Iowa AD Bowlsby hired to do same job at Stanford


STANFORD, Calif. -- Stanford hired Iowa athletic director Bob Bowlsby on Tuesday to run the Cardinal's athletic department.

He will join the university in July as the replacement for Ted Leland, who left earlier this year to become vice president for university advancement at Pacific. Former football coach Bill Walsh has served as interim athletic director since then.

"I know it's a good fit and I think the folks at Stanford feel so as well," Bowlsby said in a telephone conference call. "I've been to the Stanford campus a couple of times and I'm impressed with the people I've met with. It's easy to get a feel for the pride of the university and I was smitten by what I saw and felt there even at that point."

Bowlsby has been at Iowa for nearly 15 years, overseeing a program with 24 varsity sports and a $56 million budget.

Bowlsby will lead a unique Stanford program that combines some of the nation's top sports programs at one of the most highly respected academic institutions. The school has 34 varsity programs and an annual athletic budget of $60 million and won 50 national team championships under Leland's 14-year tenure.

"I want to continue the tradition of success at Stanford," Bowlsby said. "That success is self-evident of a lot of good decisions that have been made. I will come in with an open mind."

Bowlsby was became Iowa's 10th athletic director in 1991 and during that time coordinated an era of growth and success on and off the field in several of the school's programs.

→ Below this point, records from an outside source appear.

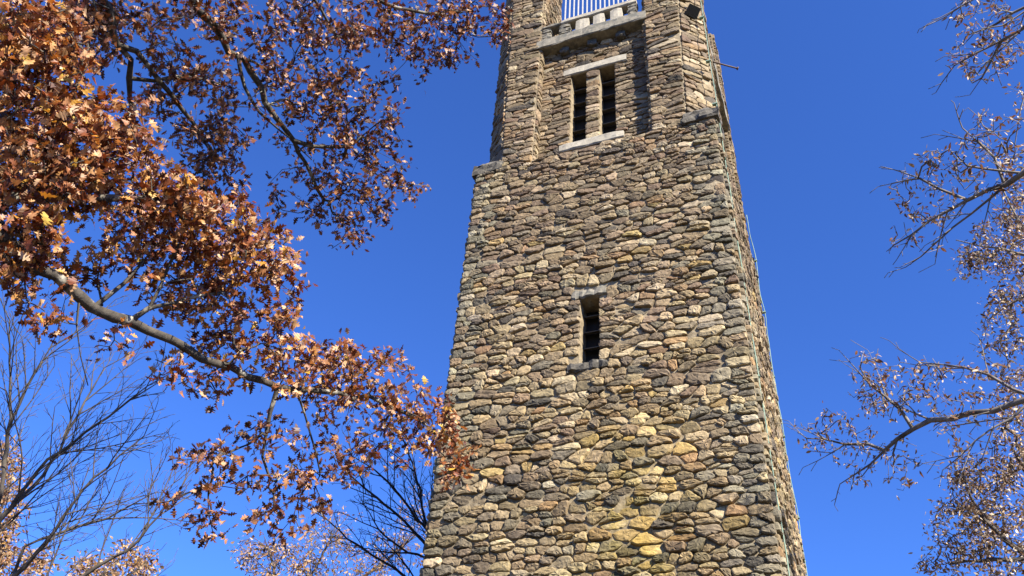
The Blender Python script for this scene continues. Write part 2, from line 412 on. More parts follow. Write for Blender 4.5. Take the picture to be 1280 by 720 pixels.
# corner piers with chamfered outer corner (front-right one first, then turned)
UP = dict(rh=.185, sw=.40, jit=.03, aniso=2.3, prot=(.05, .095), pal=PAL_UP)
def corner_pier():
    b = MB()
    z0, z1 = ZL + .001, ZT
    def wmap(x_in, sign):
        # front strip from the inner edge XI out to the chamfer, strip 0..1.0 in s
        def f(s, t, h):
            wd = HW - cham(t) - XI
            return np.c_[sign * (XI + s * wd), np.full_like(s, -HW) - h, t]
        return f
    wall(b, lambda s, t, h: np.c_[XI + s * (HW - cham(t) - XI) / 1.0, np.full_like(s, -HW) - h, t], 0, 1.0, z0, z1, **UP)
    r2 = math.sqrt(.5)
    def fch(s, t, h):
        c = cham(t); q = s / 1.1
        return np.c_[HW - c + q * c + h * r2, -HW + q * c - h * r2, t]
    wall(b, fch, 0, 1.1, z0, z1, **{**UP, 'sw': .46, 'rh': .21})
    # side strip (the neighbour face's other pier): x = HW, y from -(HW - c) to -XI
    wall(b, lambda s, t, h: np.c_[np.full_like(s, HW) + h, -(HW - cham(t)) + s * (HW - cham(t) - XI), t], 0, 1.0, z0, z1, **UP)
    # reveals beside the recesses, deep above the deck
    for za, zb, dp in ((z0, ZS, DR), (ZD, ZT, HW - XI)):
        wall(b, lambda s, t, h: np.c_[np.full_like(s, XI) - h, -HW + s, t], 0, dp, za, zb, **{**UP, 'sw': .30})
        wall(b, lambda s, t, h: np.c_[HW - s, np.full_like(s, -XI) + h, t], 0, dp, za, zb, **{**UP, 'sw': .30})
    b.add([(XI, -HW, ZT), (HW - .45, -HW, ZT), (HW, -HW + .45, ZT), (HW, -XI, ZT), (XI, -XI, ZT)], [(0, 1, 2, 3, 4)], 1)
    return b
cp = corner_pier(); cp2 = corner_pier()
for k in range(4):
    (cp if k % 2 == 0 else cp2).rot(k).build('corner_pier', SM, tower)

# recessed walls with paired slits
W1 = (-.80, -.27, 22.27, 25.86); W2 = (.17, .70, 22.27, 25.86)
def recess_side():
    b = MB()
    wall(b, front(YR), -XI, XI, ZL + .001, ZS, holes=[W1, W2], keep=[(-1.06, 1.12, 25.86, 26.24), (-1.10, .95, 21.92, 22.27)], **UP)
    for x0, x1, z0, z1 in (W1, W2):
        y0, y1 = YR, YR + .5
        for V in ([(x0, y0, z0), (x0, y1, z0), (x0, y1, z1), (x0, y0, z1)], [(x1, y0, z0), (x1, y0, z1), (x1, y1, z1), (x1, y1, z0)],
                  [(x0, y0, z0), (x1, y0, z0), (x1, y1, z0), (x0, y1, z0)], [(x0, y0, z1), (x0, y1, z1), (x1, y1, z1), (x1, y0, z1)]):
            b.add(V, [(0, 1, 2, 3)], 1)
    return b
rw = recess_side()
for k in range(4): rw.rot(k).build('recess_wall', SM, tower)
# deck, closing the hollow shaft, and a stone stair enclosure behind the front-left pier
b = MB(); b.box(-HW + .05, HW - .05, -HW + .45, HW - .45, ZS, ZD - .01, 0); b.build('deck', [CONC_D], tower)

def rough_block(B, x0, x1, y0, y1, z0, z1, j=.015, mat=0, nx=5):
    """a hewn block: box with subdivided, jittered faces and worn arrises"""
    nx = max(2, nx); xs = np.linspace(x0, x1, nx + 1)
    prof = []
    c = min(.035, (z1 - z0) * .2, (y1 - y0) * .2)
    base = [(y0, z0 + c), (y0 + c, z0), (y1 - c, z0), (y1, z0 + c), (y1, z1 - c), (y1 - c, z1), (y0 + c, z1), (y0, z1 - c)]
    m = len(base); V = []
    for i, x in enumerate(xs):
        e = c * .6 if i in (0, nx) else 0
        for (y, z) in base:
            yy = y + (e if y < (y0 + y1) / 2 else -e); zz = z + (e if z < (z0 + z1) / 2 else -e)
            V.append((x + rng.normal(0, j * .4), yy + rng.normal(0, j), zz + rng.normal(0, j)))
    F = [(i * m + q, (i + 1) * m + q, (i + 1) * m + (q + 1) % m, i * m + (q + 1) % m) for i in range(nx) for q in range(m)]
    F += [tuple(range(m)), tuple(range(nx * m, (nx + 1) * m))[::-1]]
    B.add(V, [f[::-1] for f in F], mat)

def window_parts(k, win, yf, nslat, lint, sill, lm, sm_, depth):
    x0, x1, z0, z1 = win
    o = MB()
    o.box(x0 - .02, x1 + .02, yf + depth + .24, yf + depth + .28, z0 - .1, z1 + .1)  # black plate behind the blades, its colour standing in for the unlit inside
    e = o.rot(k).build('window', [DARKIN], tower)
    # stone louvre blades, tilted
    pitch = (z1 - z0) / nslat
    for i in range(nslat):
        z = z0 + (i + .35) * pitch; L_ = MB()
        V = [(x, y, zz) for x in (x0 + .002, x1 - .002) for (y, zz) in ((yf + depth, z), (yf + depth + .22, z + .10), (yf + depth + .22, z + .118), (yf + depth, z + .020))]
        L_.add(V, [(0, 1, 2, 3), (4, 7, 6, 5), (0, 4, 5, 1), (1, 5, 6, 2), (2, 6, 7, 3), (3, 7, 4, 0)])
        L_.rot(k).build('louvre_blade', [SLATM], e)
    for nm, bx, mt in (('lintel', lint, lm), ('sill', sill, sm_)):
        if bx:
            q = MB(); rough_block(q, *bx[:6], j=bx[6], nx=9); q.rot(k).build(nm, [mt], e)
for k in (0,):
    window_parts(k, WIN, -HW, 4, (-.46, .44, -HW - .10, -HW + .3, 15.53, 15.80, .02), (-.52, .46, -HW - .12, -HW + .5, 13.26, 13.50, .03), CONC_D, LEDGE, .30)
for k in range(4):
    window_parts(k, W1, YR, 5, (-1.06, 1.12, YR - .10, YR + .4, 25.865, 26.24, .006), (-1.10, .95, YR - .12, YR + .45, 21.92, 22.265, .006), CONC, CONC, .27)
    window_parts(k, W2, YR, 5, None, None, CONC, CONC, .27)

# balconies
for k in range(4):
    q = MB(); rough_block(q, -1.99, 1.93, -HW - .10, -HW + .75, ZS - .02, ZD + .005, j=.010, nx=14); bal = q.rot(k).build('balcony', [CONC_D], tower)
    for xc in (-1.02, -.02, .98):
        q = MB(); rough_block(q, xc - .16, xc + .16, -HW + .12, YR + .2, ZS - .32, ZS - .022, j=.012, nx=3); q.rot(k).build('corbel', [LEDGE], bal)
    yb0, yb1 = -HW - .02, -HW + .30
    for (a, c, st) in ((-1.86, -1.50, 1), (-1.20, -.78, 1), (-.58, -.10, 0), (.06, .46, 0), (.68, 1.10, 0), (1.30, 1.60, 1)):
        q = MB()
        if st:
            z = ZD + .006
            while z < 28.64:
                h = min(rng.uniform(.1, .17), 28.66 - z); rough_block(q, a + rng.uniform(-.02, .02), c + rng.uniform(-.02, .02), yb0 + rng.uniform(-.02, .03), yb1, z, z + h - .012, j=.012, nx=3); z += h
        else: rough_block(q, a, c, yb0, yb1, ZD + .006, 28.66, j=.008, nx=3)
        q.rot(k).build('parapet_block', [CONC_D if st else CONC], bal)
    q = MB(); rough_block(q, -1.84, -1.12, -HW - .05, -HW + .34, 28.665, 28.80, j=.012, nx=4); q.rot(k).build('coping', [CONC_D], bal)
    q = MB(); rough_block(q, -1.115, 1.62, -HW - .05, -HW + .34, 28.665, 28.90, j=.006, nx=10); q.rot(k).build('coping', [CONC], bal)
    q = MB(); y = -HW + .10
    for xc in np.arange(-1.02, 1.6, .165): q.box(xc - .022, xc + .022, y - .012, y + .012, 28.90, 30.9)
    q.box(-1.1, 1.6, y - .02, y + .02, 30.9, 30.95)
    q.rot(k).build('railing', [RAILM], bal)

# weathered slabs capping the square corners where the chamfer starts
def ledge():
    b = MB()
    o = HW + .13; a = HW - .86
    bot = np.array([(a, -HW + .02), (a, -o), (o, -o), (o, -a), (HW - .02, -a)])
    n = 6; P = []
    ring = []
    for i in range(len(bot)):
        p, q = bot[i], bot[(i + 1) % len(bot)]
        for tt in np.linspace(0, 1, n, endpoint=False): ring.append(p + (q - p) * tt)
    ring = np.array(ring); m = len(ring)
    ctr = np.array([HW - .35, -HW + .35])
    lv = [(.99, -.06, .015), (1.02, .0, .03), (1.01, .14, .03), (1.0, .27, .03), (.95, .33, .02), (.55, .62, .02)]
    V = []
    for sc, z, j in lv:
        r = ctr + (ring - ctr) * sc + rng.normal(0, j, ring.shape)
        V.append(np.c_[r, np.full(m, ZL + z) + rng.normal(0, j * .6, m)])
    V = np.vstack(V); F = [(r * m + i, r * m + (i + 1) % m, (r + 1) * m + (i + 1) % m, (r + 1) * m + i) for r in range(len(lv) - 1) for i in range(m)]
    F += [tuple(range(m))[::-1], tuple(range((len(lv) - 1) * m, len(lv) * m))]
    b.add(V, F, 0); return b
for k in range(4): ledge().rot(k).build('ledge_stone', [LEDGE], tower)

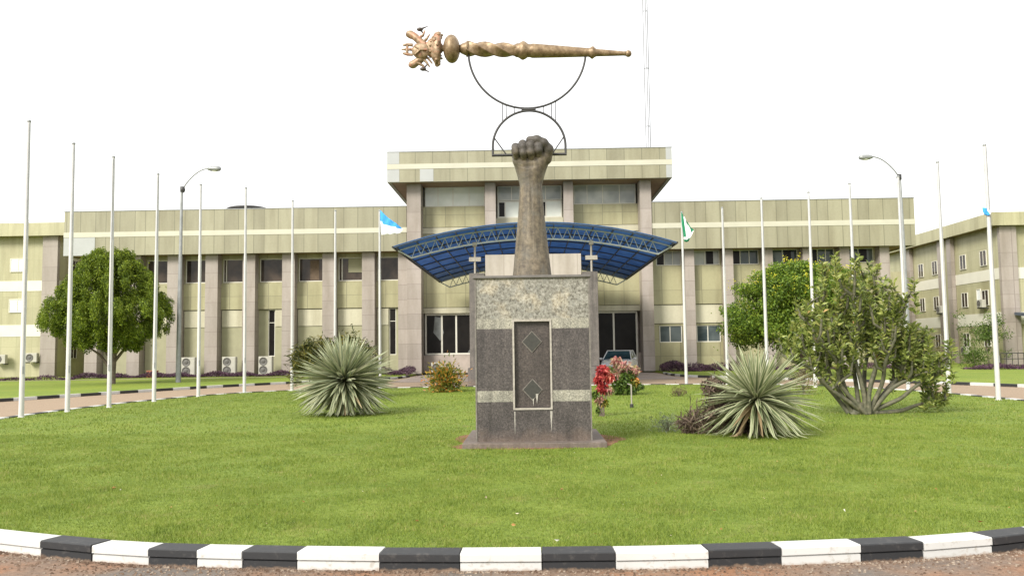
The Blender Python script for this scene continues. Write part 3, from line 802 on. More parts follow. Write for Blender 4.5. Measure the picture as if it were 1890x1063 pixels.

Although it took a while, he has ultimately won praise among Hawkeyes fans for hiring Kirk Ferentz in 1999 to replace football coach Hayden Fry. But Bowlsby was criticized by some for not hiring Bob Stoops, a former Iowa player credited with turning around the Oklahoma program.

Last month probably marked his last significant coaching change when he fired wrestling coach Jim Zalesky and hired former Iowa wrestling star Tom Brands.

Bowlsby oversaw the $87 million renovation of Kinnick Stadium, which will be completed this fall. Stanford is also in the process of renovating its football stadium, a project which should be completed in time for next season.

"Ironically a project in which I put a lot of blood, sweat and tears into will open this fall and I won't get to move into," Bowlsby said.

Bowlsby will continue working in Iowa City until midsummer, and an interim athletic director will be appointed later this year, Iowa officials said.